Sunday, November 11, 2018

Albin 28 Upgrades

We've had Compadre for a bit over a year and have been enjoying our Island Commuter quite a lot. During this time I've made some additions to the boat that make it more suitable for our purposes and I thought it would be good to share them.

Compadre at her home port of Two Harbors
Last spring we hauled the boat at Sunset Aquatic Shipyard and applied a new, still experimental paint called Awlgrip HT. With really great support from our Awlgrip rep, Stan Susman, the boat turned out beautiful. While it was on the hard I had the prop tuned up and repaired the exhaust thru hull, which had small leak in it.

Freshly tuned prop.

We wanted a really good tender for the boat, one that would plane. The problem is that a dinghy and motor of that size is difficult to fit on a 28 footer. The solution was an 8'-6" RIB with a 6hp outboard. When we're not using it, the dinghy rides on the swimstep and the motor lives on a custom-made bracket. To make life easier, I also built a hoist so we could store the motor in the cockpit and then swing it out over the dinghy.  But I didn't want some clunky-looking crane permanently mounted  on the transom so I made it collapsible, so it would stow in the cockpit when not in use.

The dinghy rests on the swimstep when we're underway. It's light enough that I can
pull it up on the step without any assistance.

The bracket is designed and located so nothing interferes with the bait tank, mooring cleat or fuel fill.
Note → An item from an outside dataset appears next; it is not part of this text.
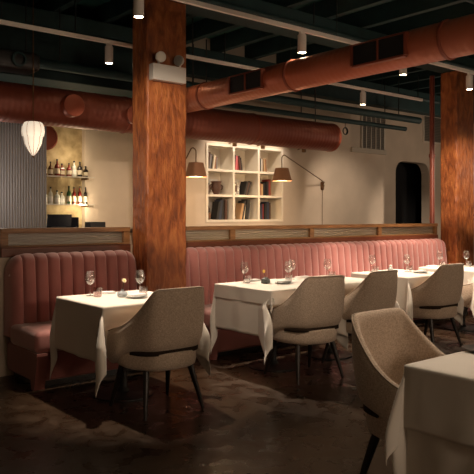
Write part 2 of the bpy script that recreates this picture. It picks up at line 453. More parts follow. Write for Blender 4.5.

The dinghy planes easily with two aboard the dinghy.

The frame is welded 7/8" stainless tubing and the wood part is made of varnished teak.

I added 1/4" StarBoard to protect the varnish.

When not in use, the hoist stows neatly on a rod holder.
I fabricated the upper and lower mounting brackets from fiberglass. 

The vertical part of the hoist slides through the upper bracket and fits into the
lower bracket.
After I set the upright part into the brackets, the arm pivots up to about 30 degrees above horizontal and is secured to
the top of the upright. To make it easy to raise and lower the motor I added Harken blocks to make 4:1 purchase. One of the blocks is a ratchet block for security.

The block and tackle. The rope is led to a cam cleat on the upright.
When  the dinghy is in the water, the motor swings out far enough that it lowers almost directly onto the dinghy's motor mount. The geometry is such that it works if the dinghy is situated at the stern of the boat or alongside. Very convenient.
It takes two of us about ten minutes to deploy the dinghy, set up the hoist, drop the motor into position, and connect the fuel line, and we're ready to go.

Another fun project was making a nice looking footrest for the helmsman. I glued a couple of pieces of teak together, cut it to the proper shape and mounted it with a couple of hinges. I added a second aluminum footrest because when we're socializing, we often turn the seat around to face the cockpit and it's nice to have a footrest facing that way too.

The footrest hinges up out of the way when servicing the engine.

The nonskid adds a bit of security when it's rough.

We are often at anchor or on a mooring five or six days at a time and found that fresh water can run low, especially since our boat is set up with freshwater flush for the toilet. So now we use tank water for washing dishes, freshwater rinse after swimming and, of course, flushing. For drinking water, I build a shelf in the galley that fits the 2.5 gallon water containers from the grocery store.

The shelf is mounted high enough that we can fill a tall glass of water from the spout.

I discovered the hard way that a bit of nonskid under the container prevents it from falling out of its perch when it's rough.

When we got the boat, the rubber coating on the steering wheel was a bit gummy and I couldn't find anything that would fix that. So I found a leather wheel cover kit online. Problem solved.

The supple leather cover feels great and shows no signs of wear after a year of use.

It was a bit of a chore to get the stitching right, but well worth the effort.

My next project is to add a pair of solar panels on the cabin top. After three or four days at anchor, I have to run the engine to recharge the batteries. The solar panels will make Compadre electrically independent.